- Exercise objective -
Output, word for word, every line from the start of the listing down to and including the line that contains "scene.backgroundIntensity = 7.0;"; include nothing else.

[Start]

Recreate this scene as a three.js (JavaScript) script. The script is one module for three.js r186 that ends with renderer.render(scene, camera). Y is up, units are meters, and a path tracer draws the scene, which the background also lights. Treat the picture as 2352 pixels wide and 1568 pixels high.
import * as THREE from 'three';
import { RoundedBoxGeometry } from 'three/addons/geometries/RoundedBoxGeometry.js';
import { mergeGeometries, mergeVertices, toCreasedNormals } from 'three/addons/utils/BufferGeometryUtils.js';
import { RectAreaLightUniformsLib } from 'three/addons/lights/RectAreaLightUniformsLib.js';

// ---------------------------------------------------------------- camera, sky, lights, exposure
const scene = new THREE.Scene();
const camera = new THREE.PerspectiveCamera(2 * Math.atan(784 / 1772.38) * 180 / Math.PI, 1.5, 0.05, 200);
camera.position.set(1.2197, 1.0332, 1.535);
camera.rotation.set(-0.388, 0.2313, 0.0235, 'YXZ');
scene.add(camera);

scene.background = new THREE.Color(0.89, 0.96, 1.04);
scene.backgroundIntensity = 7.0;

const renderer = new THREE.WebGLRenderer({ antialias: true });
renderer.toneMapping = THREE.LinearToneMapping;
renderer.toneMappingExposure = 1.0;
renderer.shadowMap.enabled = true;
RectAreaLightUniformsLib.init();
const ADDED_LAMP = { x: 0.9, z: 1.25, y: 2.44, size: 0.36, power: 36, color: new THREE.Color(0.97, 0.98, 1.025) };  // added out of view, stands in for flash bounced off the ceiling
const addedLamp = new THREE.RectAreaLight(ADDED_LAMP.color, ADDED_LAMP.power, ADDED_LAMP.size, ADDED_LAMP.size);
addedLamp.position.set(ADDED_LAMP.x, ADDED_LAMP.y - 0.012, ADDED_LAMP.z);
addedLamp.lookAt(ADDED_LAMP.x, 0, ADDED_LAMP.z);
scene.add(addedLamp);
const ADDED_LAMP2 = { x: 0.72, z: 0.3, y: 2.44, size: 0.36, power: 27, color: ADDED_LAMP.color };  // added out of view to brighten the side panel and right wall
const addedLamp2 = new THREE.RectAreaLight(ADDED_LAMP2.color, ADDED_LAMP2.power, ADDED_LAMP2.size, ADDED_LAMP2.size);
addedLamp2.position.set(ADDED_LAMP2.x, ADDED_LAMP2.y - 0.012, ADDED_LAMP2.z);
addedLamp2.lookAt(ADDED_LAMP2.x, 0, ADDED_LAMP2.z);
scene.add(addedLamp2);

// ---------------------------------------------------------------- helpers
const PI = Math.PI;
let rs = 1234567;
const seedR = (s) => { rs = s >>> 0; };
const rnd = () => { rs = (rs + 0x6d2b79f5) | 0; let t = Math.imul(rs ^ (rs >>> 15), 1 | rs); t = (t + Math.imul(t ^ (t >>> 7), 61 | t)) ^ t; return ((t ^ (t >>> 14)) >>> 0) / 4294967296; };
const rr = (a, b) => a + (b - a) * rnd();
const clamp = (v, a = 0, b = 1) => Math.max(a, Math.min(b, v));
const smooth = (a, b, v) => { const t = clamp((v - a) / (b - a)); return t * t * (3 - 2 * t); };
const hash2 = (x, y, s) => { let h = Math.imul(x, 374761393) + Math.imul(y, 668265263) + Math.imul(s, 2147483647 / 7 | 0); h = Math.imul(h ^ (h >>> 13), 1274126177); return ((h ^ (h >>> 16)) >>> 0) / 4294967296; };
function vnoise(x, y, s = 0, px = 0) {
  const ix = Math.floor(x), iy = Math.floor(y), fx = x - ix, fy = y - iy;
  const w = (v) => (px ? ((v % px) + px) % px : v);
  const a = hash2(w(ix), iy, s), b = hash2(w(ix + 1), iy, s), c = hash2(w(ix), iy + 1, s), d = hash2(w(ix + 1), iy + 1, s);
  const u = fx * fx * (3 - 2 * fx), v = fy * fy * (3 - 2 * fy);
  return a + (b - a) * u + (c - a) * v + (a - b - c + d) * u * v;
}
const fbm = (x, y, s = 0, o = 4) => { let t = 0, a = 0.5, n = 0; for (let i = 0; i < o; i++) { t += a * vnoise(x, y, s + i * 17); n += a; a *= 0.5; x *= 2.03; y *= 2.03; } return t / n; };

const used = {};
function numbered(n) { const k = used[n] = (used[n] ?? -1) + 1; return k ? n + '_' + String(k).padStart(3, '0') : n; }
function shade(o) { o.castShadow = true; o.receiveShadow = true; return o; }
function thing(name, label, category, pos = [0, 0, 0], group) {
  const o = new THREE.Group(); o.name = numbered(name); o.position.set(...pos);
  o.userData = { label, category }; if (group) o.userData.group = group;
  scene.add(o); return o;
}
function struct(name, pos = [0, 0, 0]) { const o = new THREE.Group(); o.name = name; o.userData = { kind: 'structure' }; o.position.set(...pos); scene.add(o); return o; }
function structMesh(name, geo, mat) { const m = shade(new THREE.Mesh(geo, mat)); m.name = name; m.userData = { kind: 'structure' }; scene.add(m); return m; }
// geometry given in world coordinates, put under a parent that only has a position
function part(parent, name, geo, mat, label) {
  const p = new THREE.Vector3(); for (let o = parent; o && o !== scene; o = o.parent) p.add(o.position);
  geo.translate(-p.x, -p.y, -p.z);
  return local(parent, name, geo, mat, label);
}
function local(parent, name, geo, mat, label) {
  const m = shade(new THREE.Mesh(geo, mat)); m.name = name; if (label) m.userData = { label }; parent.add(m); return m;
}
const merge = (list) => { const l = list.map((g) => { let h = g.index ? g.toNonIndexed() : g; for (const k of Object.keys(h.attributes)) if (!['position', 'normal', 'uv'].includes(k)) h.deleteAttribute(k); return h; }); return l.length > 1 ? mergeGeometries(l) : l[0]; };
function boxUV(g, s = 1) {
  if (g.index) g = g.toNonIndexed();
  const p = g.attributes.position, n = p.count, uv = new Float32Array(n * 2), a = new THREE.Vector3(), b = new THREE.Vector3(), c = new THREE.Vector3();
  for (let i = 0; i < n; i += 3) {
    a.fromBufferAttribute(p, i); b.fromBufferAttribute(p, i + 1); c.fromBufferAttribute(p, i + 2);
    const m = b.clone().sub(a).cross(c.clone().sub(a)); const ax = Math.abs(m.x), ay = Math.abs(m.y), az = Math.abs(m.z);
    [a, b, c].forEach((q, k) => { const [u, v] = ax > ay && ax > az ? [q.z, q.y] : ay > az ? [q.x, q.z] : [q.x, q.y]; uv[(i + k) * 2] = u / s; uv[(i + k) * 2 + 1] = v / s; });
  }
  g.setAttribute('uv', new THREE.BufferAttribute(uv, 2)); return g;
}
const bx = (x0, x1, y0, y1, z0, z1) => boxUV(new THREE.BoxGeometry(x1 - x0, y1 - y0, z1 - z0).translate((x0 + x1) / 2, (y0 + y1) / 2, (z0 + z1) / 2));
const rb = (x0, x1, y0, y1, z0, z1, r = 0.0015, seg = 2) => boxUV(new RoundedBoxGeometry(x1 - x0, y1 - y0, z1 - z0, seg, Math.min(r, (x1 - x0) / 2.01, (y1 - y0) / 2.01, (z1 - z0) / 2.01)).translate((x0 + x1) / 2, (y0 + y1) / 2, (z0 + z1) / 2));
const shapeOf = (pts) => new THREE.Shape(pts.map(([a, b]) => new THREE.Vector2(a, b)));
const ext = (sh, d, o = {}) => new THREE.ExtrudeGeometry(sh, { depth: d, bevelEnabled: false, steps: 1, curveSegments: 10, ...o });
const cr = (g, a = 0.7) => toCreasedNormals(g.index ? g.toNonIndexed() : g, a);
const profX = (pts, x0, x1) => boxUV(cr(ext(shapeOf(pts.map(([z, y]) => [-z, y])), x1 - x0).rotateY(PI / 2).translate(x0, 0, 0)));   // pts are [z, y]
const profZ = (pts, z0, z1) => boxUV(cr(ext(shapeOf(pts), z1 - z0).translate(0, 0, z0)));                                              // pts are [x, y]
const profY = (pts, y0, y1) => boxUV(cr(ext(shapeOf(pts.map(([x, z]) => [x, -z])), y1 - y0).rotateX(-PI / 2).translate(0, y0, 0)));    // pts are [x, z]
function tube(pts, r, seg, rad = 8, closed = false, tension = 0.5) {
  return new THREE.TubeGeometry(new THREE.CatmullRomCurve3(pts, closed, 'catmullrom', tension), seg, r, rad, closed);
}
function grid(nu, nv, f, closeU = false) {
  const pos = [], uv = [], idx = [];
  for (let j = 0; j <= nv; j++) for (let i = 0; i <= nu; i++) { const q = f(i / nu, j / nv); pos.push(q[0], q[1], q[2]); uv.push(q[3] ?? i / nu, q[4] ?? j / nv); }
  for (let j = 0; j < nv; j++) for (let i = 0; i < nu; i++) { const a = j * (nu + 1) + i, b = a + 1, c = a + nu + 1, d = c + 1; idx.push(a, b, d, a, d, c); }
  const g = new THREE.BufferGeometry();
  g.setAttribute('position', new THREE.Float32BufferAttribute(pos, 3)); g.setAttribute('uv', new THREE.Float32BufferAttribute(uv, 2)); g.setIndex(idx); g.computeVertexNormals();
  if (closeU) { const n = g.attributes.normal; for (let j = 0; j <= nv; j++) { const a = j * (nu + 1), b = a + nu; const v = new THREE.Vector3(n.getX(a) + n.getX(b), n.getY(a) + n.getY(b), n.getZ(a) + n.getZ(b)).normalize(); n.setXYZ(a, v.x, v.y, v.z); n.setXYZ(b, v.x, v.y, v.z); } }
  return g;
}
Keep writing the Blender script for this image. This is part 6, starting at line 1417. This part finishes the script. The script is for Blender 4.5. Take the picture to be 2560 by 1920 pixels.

[End]

- The reply -
Recreate this scene as a three.js (JavaScript) script. The script is one module for three.js r186 that ends with renderer.render(scene, camera). Y is up, units are meters, and a path tracer draws the scene, which the background also lights. Treat the picture as 2352 pixels wide and 1568 pixels high.
import * as THREE from 'three';
import { RoundedBoxGeometry } from 'three/addons/geometries/RoundedBoxGeometry.js';
import { mergeGeometries, mergeVertices, toCreasedNormals } from 'three/addons/utils/BufferGeometryUtils.js';
import { RectAreaLightUniformsLib } from 'three/addons/lights/RectAreaLightUniformsLib.js';

// ---------------------------------------------------------------- camera, sky, lights, exposure
const scene = new THREE.Scene();
const camera = new THREE.PerspectiveCamera(2 * Math.atan(784 / 1772.38) * 180 / Math.PI, 1.5, 0.05, 200);
camera.position.set(1.2197, 1.0332, 1.535);
camera.rotation.set(-0.388, 0.2313, 0.0235, 'YXZ');
scene.add(camera);

scene.background = new THREE.Color(0.89, 0.96, 1.04);
scene.backgroundIntensity = 7.0;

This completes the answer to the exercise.